What story are we in? (Part 1)

Can we make a story out of this rubble?

A deep dive through YouTube one night led to my latest nerdy obsession: Time Team. The BBC produced this archaeological reality-tv show for 20 years, beginning in 1994. Typical of my tv watching habits, I’m just discovering it now.

It’s a great premise: this crew of archaeological experts shows up at a site with a question to answer, ready to dig and explore. The twist? “We’ve only got three days to do it.” (Here’s my favorite episode so far.)

For months I’ve been devouring these episodes, building a solid picture in my mind of the layers of history in Great Britain—Bronze Age, Iron Age, Roman era, Anglo Saxon, Norman, Tudor, Georgian, Victorian, Edwardian. But what I love is how even though their depth of knowledge astounds me, these scholars are always ready to change their opinions based on what they discover. The story they tell on Day 1 is hardly ever the same story on Day 3. As they examine stones and walls and pottery, as they make sense of the layers and bring in experts to compare what they discover with other known things, as “dateable finds” change the situation, they let their story change, too.

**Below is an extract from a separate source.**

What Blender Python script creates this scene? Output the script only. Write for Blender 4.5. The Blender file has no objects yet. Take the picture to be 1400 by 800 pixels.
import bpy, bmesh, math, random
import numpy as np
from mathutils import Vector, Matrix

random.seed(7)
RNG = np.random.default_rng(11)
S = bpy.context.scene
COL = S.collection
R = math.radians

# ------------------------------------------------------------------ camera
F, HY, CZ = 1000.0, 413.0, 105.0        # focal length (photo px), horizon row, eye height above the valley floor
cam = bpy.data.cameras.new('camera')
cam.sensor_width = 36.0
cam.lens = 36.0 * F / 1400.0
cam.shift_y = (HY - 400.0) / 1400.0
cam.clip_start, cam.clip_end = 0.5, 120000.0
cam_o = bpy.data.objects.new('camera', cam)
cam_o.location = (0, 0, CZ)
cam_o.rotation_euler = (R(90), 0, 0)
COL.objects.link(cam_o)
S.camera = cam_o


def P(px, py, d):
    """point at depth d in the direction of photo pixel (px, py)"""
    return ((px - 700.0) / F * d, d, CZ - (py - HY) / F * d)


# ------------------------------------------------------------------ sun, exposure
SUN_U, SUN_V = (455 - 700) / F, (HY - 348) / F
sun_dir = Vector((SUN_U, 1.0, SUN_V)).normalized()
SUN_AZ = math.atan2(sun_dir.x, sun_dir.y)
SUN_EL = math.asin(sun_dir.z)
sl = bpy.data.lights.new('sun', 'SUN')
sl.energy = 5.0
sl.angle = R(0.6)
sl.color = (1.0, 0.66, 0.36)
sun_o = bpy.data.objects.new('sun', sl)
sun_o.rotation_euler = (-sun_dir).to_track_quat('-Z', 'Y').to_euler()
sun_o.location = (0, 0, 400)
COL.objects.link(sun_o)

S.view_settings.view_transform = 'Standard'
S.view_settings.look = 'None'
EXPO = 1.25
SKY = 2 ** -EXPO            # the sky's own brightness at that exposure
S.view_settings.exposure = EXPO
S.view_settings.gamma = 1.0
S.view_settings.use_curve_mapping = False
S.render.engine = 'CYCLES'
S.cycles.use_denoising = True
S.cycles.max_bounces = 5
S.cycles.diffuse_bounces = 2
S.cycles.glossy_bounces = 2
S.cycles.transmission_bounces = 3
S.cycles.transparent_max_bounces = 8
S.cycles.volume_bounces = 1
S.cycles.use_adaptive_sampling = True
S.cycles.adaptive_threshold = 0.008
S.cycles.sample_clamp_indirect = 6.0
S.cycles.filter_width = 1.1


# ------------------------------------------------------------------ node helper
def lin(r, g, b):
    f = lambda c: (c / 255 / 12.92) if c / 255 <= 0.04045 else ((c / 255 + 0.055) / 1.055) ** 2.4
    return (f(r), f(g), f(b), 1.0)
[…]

Archaeology requires immense study and specialization. It’s stunning to watch them dig up a piece of pottery the size of a quarter, and have an expert look at it and, for example, cut through 4000 years of history and prehistory to discern what 50 year range the shard of pottery was made in. “This shape of the lip was distinctive of the early Roman period,” or “pottery with that color sandstone only came from this town in this century.” To me, it seems magical. But the reality is, that expert has spent her whole career looking at every example of ceramic that has been found. Because she’s done the work looking at what’s known, she can quickly analyze the unknown and put it into a wider story framework.

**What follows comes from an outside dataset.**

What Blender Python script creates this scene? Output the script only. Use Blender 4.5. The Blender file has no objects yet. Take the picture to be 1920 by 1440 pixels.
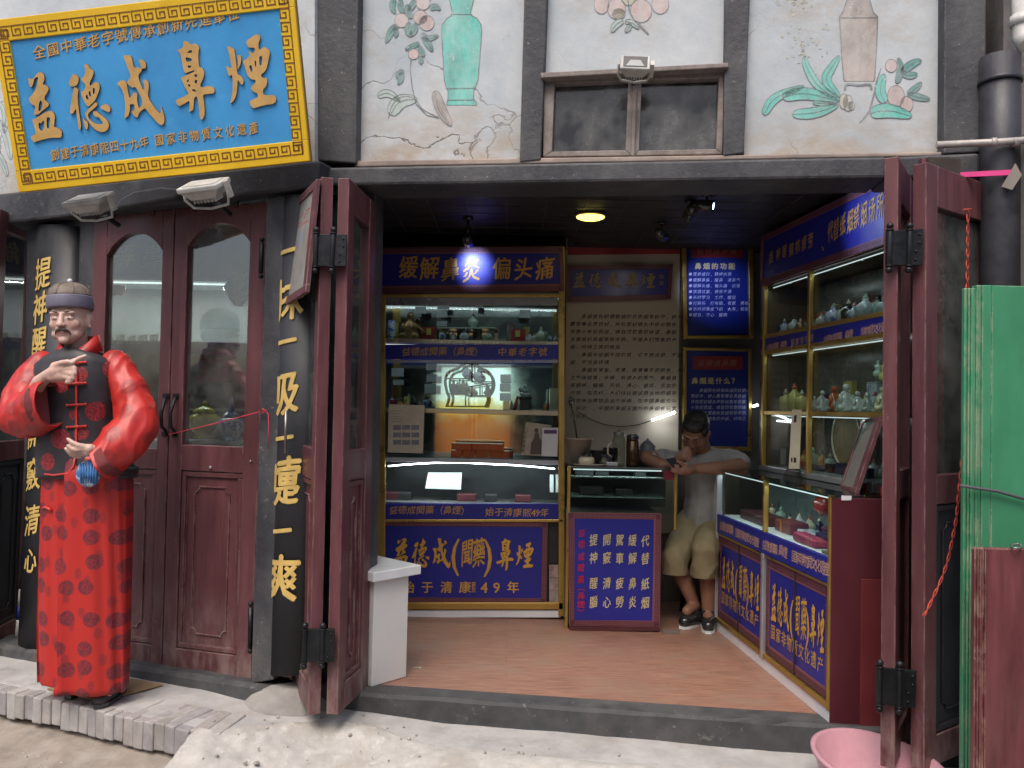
import bpy, bmesh, math, random
from mathutils import Vector as V, Matrix, noise as NZ
from math import radians as R, sin, cos, pi, tan, atan2, sqrt
random.seed(11)
sc = bpy.context.scene
COL = sc.collection
# ------------------------------------------------------------------ camera
F = 1560.0
PITCH, ROLL = R(1.6), R(1.2)
CAM = V((0, 0, 1.28))
FWD = V((0, cos(PITCH), sin(PITCH)))
_r0, _u0 = V((1, 0, 0)), V((0, -sin(PITCH), cos(PITCH)))
RGT = _r0 * cos(ROLL) + _u0 * sin(ROLL)
UPV = _u0 * cos(ROLL) - _r0 * sin(ROLL)
cd = bpy.data.cameras.new('camera')
cam = bpy.data.objects.new('camera', cd)
COL.objects.link(cam)
mw = Matrix((RGT, UPV, -FWD)).transposed().to_4x4()
mw.translation = CAM
cam.matrix_world = mw
cd.sensor_width = 36
cd.lens = F / 1920 * 36
cd.clip_start, cd.clip_end = 0.05, 500
sc.camera = cam
# ------------------------------------------------------------------ light
SUN_EL, SUN_AZ = R(58), R(200)          # azimuth measured so that the light comes from over the street
w = bpy.data.worlds.new('World')
sc.world = w
w.use_nodes = True
nt = w.node_tree
bg = nt.nodes['Background']
sky = nt.nodes.new('ShaderNodeTexSky')
sky.sky_type = 'NISHITA'
sky.sun_disc = False
sky.sun_elevation = SUN_EL
sky.sun_rotation = SUN_AZ
sky.air_density, sky.dust_density, sky.ozone_density = 1.0, 5.0, 1.0
nt.links.new(sky.outputs[0], bg.inputs[0])
bg.inputs[1].default_value = 0.15
sd = bpy.data.lights.new('sun', 'SUN')
sd.energy = 1.5
sd.angle = R(35)
sd.color = (1, 0.96, 0.9)
so = bpy.data.objects.new('sun', sd)
COL.objects.link(so)
sdir = V((sin(SUN_AZ) * cos(SUN_EL), cos(SUN_AZ) * cos(SUN_EL), sin(SUN_EL)))
so.rotation_euler = (-sdir).to_track_quat('-Z', 'Y').to_euler()
so.location = sdir * 20
sc.view_settings.view_transform = 'Standard'
sc.view_settings.look = 'None'
sc.view_settings.exposure = 0.35
sc.view_settings.gamma = 1.0
sc.cycles.use_denoising = True
sc.cycles.max_bounces = 10
sc.cycles.transparent_max_bounces = 24
sc.cycles.caustics_reflective = False
sc.cycles.caustics_refractive = False
sc.cycles.sample_clamp_indirect = 4.0

# ------------------------------------------------------------------ pixel to place
def ray(u, v): return FWD + RGT * ((u - 960) / F) + UPV * ((720 - v) / F)
def at(u, v, y):
    d = ray(u, v); return CAM + d * (y / d.y)
def onz(u, v, z):
    d = ray(u, v); return CAM + d * ((z - CAM.z) / d.z)
class Plane:
    def __init__(s, o, ex, ey=V((0, 0, 1))):
        s.o, s.ex = V(o), V(ex).normalized()
        s.n = s.ex.cross(V(ey)).normalized()
        s.ey = s.n.cross(s.ex).normalized()
    def hit(s, u, v, off=0.0):
        d = ray(u, v); o = s.o + s.n * off
        return CAM + d * ((o - CAM).dot(s.n) / d.dot(s.n))
    def loc(s, p): q = p - s.o; return q.dot(s.ex), q.dot(s.ey)
    def pt(s, x, y, off=0.0): return s.o + s.ex * x + s.ey * y + s.n * off
    def scale(s, u, v): return (s.hit(u, v) - CAM).dot(FWD) / F      # metres per photo pixel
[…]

Telling the story works better in community: as each team member and expert shares their piece of knowledge, the story becomes fuller and richer. But the key that leaps out at me after binging on these episodes is this three fold commitment: learn the wider sweep of history, let the rubble and the archaeological finds speak, and be willing to change your hypothesis and the story you tell when new evidence emerges.

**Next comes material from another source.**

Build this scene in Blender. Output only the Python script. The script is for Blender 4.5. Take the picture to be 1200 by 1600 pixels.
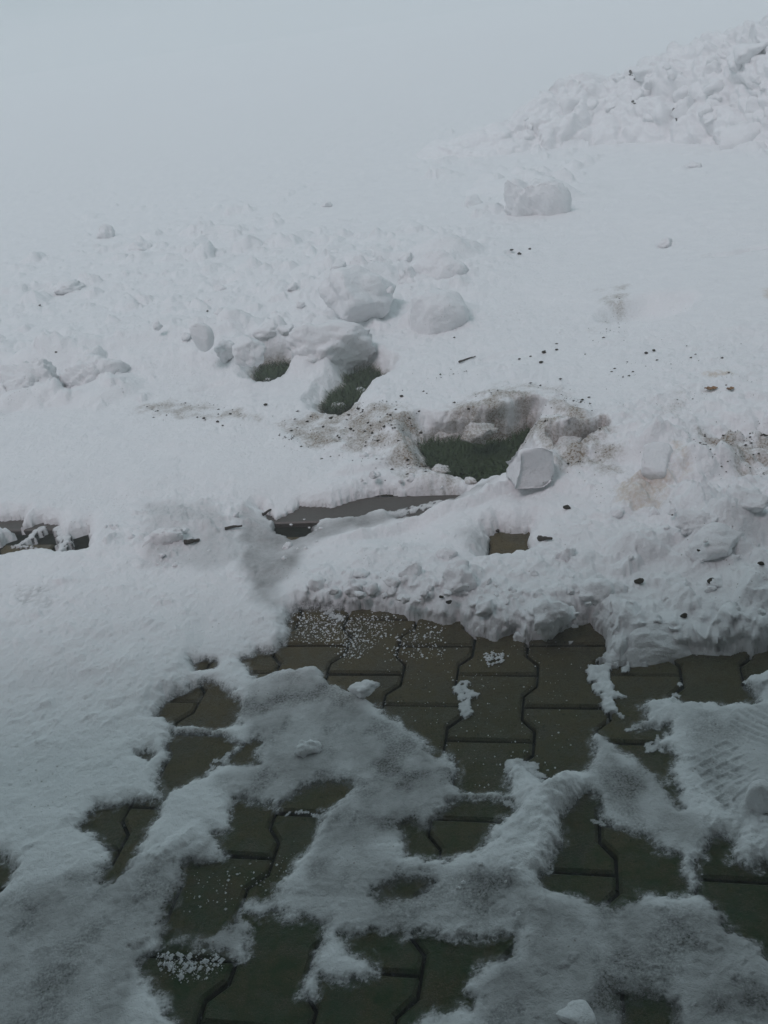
import bpy, math, random
import numpy as np
from mathutils import Matrix, Vector

random.seed(7)
S = bpy.context.scene
for o in list(bpy.data.objects):
    bpy.data.objects.remove(o)
COL = S.collection

# ------------------------------------------------------------------ camera
F, PIT, ROLL, H = 1492.7, 0.4716, -0.1422, 1.2121          # focal length in photo pixels, tilt, roll, eye height
YAW, PX0, PY0 = 0.2434, 0.342, 1.6452                       # how the paving lies on the ground
c_, s_ = math.cos(PIT), math.sin(PIT)
fwd = np.array([0, c_, -s_]); up0 = np.array([0, s_, c_]); rt0 = np.array([1.0, 0, 0])
cr, sr = math.cos(ROLL), math.sin(ROLL)
rt = cr*rt0 + sr*up0; up = -sr*rt0 + cr*up0
cam_d = bpy.data.cameras.new('camera'); cam = bpy.data.objects.new('camera', cam_d); COL.objects.link(cam)
m = Matrix.Identity(4)
for i in range(3):
    m[i][0] = rt[i]; m[i][1] = up[i]; m[i][2] = -fwd[i]
m[2][3] = H
cam.matrix_world = m
cam_d.sensor_fit = 'VERTICAL'; cam_d.sensor_height = 36; cam_d.sensor_width = 27
cam_d.lens = F/1600*36
cam_d.clip_start = 0.02; cam_d.clip_end = 2000
S.camera = cam

# ------------------------------------------------------------------ light
W = bpy.data.worlds.new('World'); S.world = W; W.use_nodes = True
nt = W.node_tree; nt.nodes.clear()
sky = nt.nodes.new('ShaderNodeTexSky'); sky.sky_type = 'NISHITA'; sky.sun_disc = False
SUN_EL, SUN_AZ = math.radians(56), math.radians(225)        # azimuth from +Y towards +X
sky.sun_elevation = SUN_EL; sky.sun_rotation = SUN_AZ; sky.dust_density = 4; sky.air_density = 1.0
hs = nt.nodes.new('ShaderNodeHueSaturation'); hs.inputs['Saturation'].default_value = 0.22
bg = nt.nodes.new('ShaderNodeBackground'); bg.inputs['Strength'].default_value = 0.12
wo = nt.nodes.new('ShaderNodeOutputWorld')
nt.links.new(sky.outputs[0], hs.inputs['Color']); mx = nt.nodes.new('ShaderNodeMix'); mx.data_type = 'RGBA'; mx.inputs[0].default_value = .85     # closed cloud cover over the clear sky
mx.inputs[7].default_value = (3.7, 4.95, 5.35, 1)
nt.links.new(hs.outputs[0], mx.inputs[6]); nt.links.new(mx.outputs[2], bg.inputs['Color'])
nt.links.new(bg.outputs[0], wo.inputs['Surface'])
sd_ = bpy.data.lights.new('sun', 'SUN'); sun = bpy.data.objects.new('sun', sd_); COL.objects.link(sun)
sd_.energy = 1.15; sd_.angle = math.radians(18); sd_.color = (1.0, 0.86, 0.95)
sdir = Vector((math.sin(SUN_AZ)*math.cos(SUN_EL), math.cos(SUN_AZ)*math.cos(SUN_EL), math.sin(SUN_EL)))
sun.rotation_euler = sdir.to_track_quat('Z', 'Y').to_euler(); sun.location = (0, 0, 12)
S.view_settings.view_transform = 'Standard'; S.view_settings.look = 'None'
S.view_settings.exposure = -0.30; S.view_settings.gamma = 1
S.view_settings.use_curve_mapping = False
S.cycles.volume_bounces = 3

# ------------------------------------------------------------------ helpers: ground geometry
def at(px, py, z=0.0):
    """point of the place at height z seen at photo pixel px, py"""
    d = fwd*F + rt*(px-600) - up*(py-800)
    k = (z-H)/d[2]
    return np.array([d[0]*k, d[1]*k, z])
def atv(P, z=0.0):
    P = np.asarray(P, float)
    d = fwd[None]*F + rt[None]*(P[:, 0:1]-600) - up[None]*(P[:, 1:2]-800)
    k = (z-H)/d[:, 2:3]
    return (d*k)[:, :2]
def mpp(px, py, z=0.0):
    """metres that one photo pixel spans across at that place"""
    p = at(px, py, z); return float(np.dot(p-np.array([0, 0, H]), fwd))/F
def pav(u, v, z=0.0):
    return (PX0+u*math.cos(YAW)+v*math.sin(YAW), PY0-u*math.sin(YAW)+v*math.cos(YAW), z)
def pav_inv(X, Y):
    dx, dy = X-PX0, Y-PY0
    return dx*math.cos(YAW)-dy*math.sin(YAW), dx*math.sin(YAW)+dy*math.cos(YAW)

# ------------------------------------------------------------------ helpers: noise
def _h(ix, iy, seed):
    n = (ix*374761393 + iy*668265263 + seed*974634777) & 0xffffffff
    n = ((n ^ (n >> 13))*1274126177) & 0xffffffff
    n = n ^ (n >> 16)
    return n
def gn(x, y, seed=0):
    """gradient noise, about -1..1"""
    ix = np.floor(x).astype(np.int64); iy = np.floor(y).astype(np.int64)
    fx = x-ix; fy = y-iy
    ux = fx*fx*fx*(fx*(fx*6-15)+10); uy = fy*fy*fy*(fy*(fy*6-15)+10)
    def g(a, b):
        t = _h(ix+a, iy+b, seed)*(2*math.pi/4294967296.0)
        return np.cos(t)*(fx-a)+np.sin(t)*(fy-b)
    a = g(0, 0); b = g(1, 0); c = g(0, 1); d = g(1, 1)
    return 1.6*((a+(b-a)*ux)+((c+(d-c)*ux)-(a+(b-a)*ux))*uy)
def fbm(x, y, s, oct=4, seed=0, gain=.5):
    r = 0; a = 1; t = 0
    for i in range(oct):
        r = r+a*gn(x*s, y*s, seed+i*17); t += a; a *= gain; s *= 2.03
    return r/t
def worley(x, y, s, seed=0):
    x = x*s; y = y*s
    ix = np.floor(x).astype(np.int64); iy = np.floor(y).astype(np.int64)
    best = np.full(x.shape, 9.0); bid = np.zeros(x.shape)
    for a in (-1, 0, 1):
        for b in (-1, 0, 1):
            h1 = _h(ix+a, iy+b, seed); h2 = _h(ix+a, iy+b, seed+91)
            d = (ix+a+h1/4294967296.0-x)**2+(iy+b+h2/4294967296.0-y)**2
            k = d < best
            best = np.where(k, d, best); bid = np.where(k, (h1 >> 7) % 1024/1024.0, bid)
    return np.sqrt(best), bid
def ss(a, b, x):
    t = np.clip((x-a)/(b-a), 0, 1); return t*t*(3-2*t)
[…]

My experience over the last decade or so is one where institutions I care about have disintegrated into rubble. What can I learn from the wider sweep of history? What are the pieces of rubble speaking? And how does the story I tell about what has gone on, about where we are going—how does the story need to change with the new evidence I see?

For a month or so, the wider sweep of history that’s been occupying my thoughts and study is a biblical one. When it comes to faith institutions, what can I learn from the places of worship as described in the bible? What emerges from the differences between the people of Israel’s tabernacle in the desert, the temple Solomon built in Jerusalem, and the description of the promised New Jerusalem which Christ will bring in the fulfillment of time?

Does the rubble of our institutions better fit the pattern of tabernacle or temple? And how might the vision of the New Jerusalem change the goal of the story we find ourselves in, the story we need to create in the future?

Can we make a story out of the rubble?

(On to Part 2)

Comments

  1. “… learn the wider sweep of history, let the rubble … speak, and be willing to change your hypothesis … when new evidence emerges.“
    Yes to all this. As a (getting) older person, I want my life to reflect a widening, not a narrowing.